Нынче трудно добровольно заставить читать книги у малоизвестного автора. Да чего там – просто заставить читать. Человека нужно отодрать от телевизора и надеть наручники, арестовать. Надёжно изолировать от общества, посадить в четыре стены за толстую решётку (не вырвешься, голубчик!), замкнуть на ключ, окружить колючей проволокой и злыми собаками – и может, для надёжности, даже заковать в кандалы. Попался! Чтобы уж никуда не делся и читал как миленький.
С самого начала наш маршрут определён следующим образом: воспитательная колония для несовершеннолетних в городе И. – следственный изолятор в городе Г. – женская колония общего режима в городе С. Кольцо – только не золотое, а железное – замкнёт мужская ИК строгого режима в пригороде Я.
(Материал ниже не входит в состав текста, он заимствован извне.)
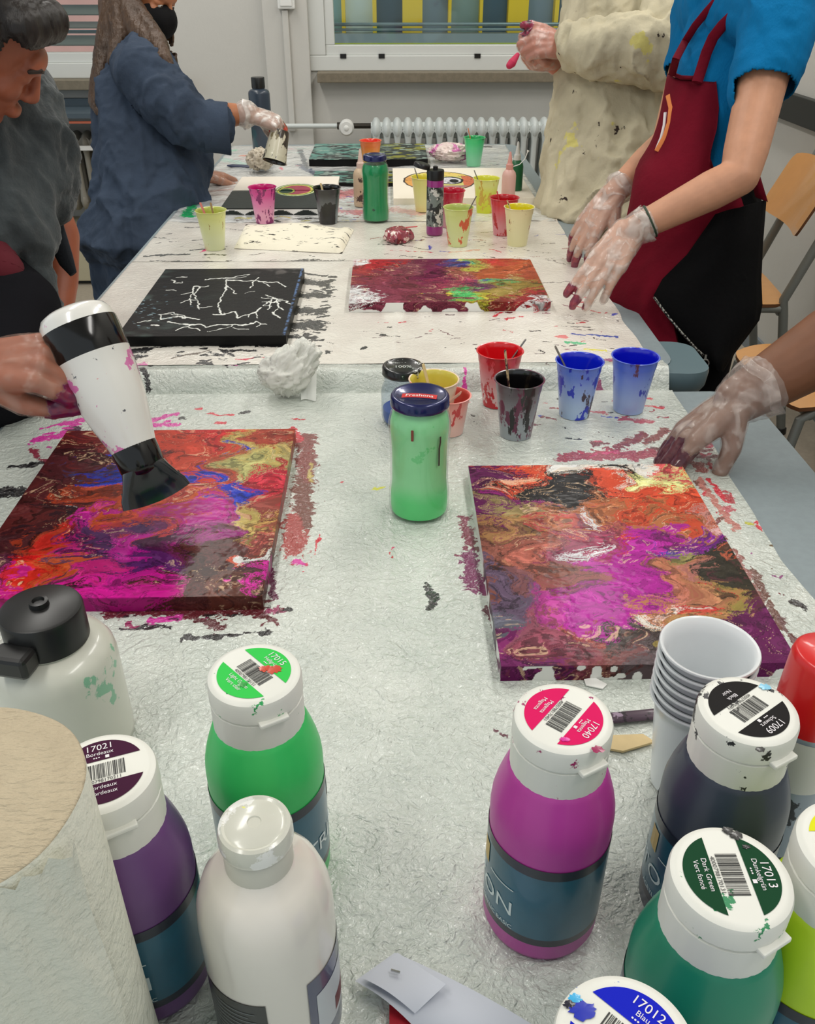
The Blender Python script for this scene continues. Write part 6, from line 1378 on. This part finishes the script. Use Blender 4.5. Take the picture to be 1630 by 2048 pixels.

От сумы и тюрьмы не зарекайся. Не приведи Бог, окажешься за решёткой – и так это скромненько, как бы между прочим, обронишь: «А тут у вас в тюремной библиотечке мои книжечки лежат…». Глядишь, гражданин начальничек – ключик-чайничек подобреет, распорядится перевести в камеру суше, теплее. Лишнюю передачку разрешит, свиданку с родными или ещё какую поблажку.
Это мы похохатываем, перетаптываясь у ворот следственного изолятора. Хотели попасть за решётку? Да без проблем. Не забыли прихватить кружку, ложку и пару белья?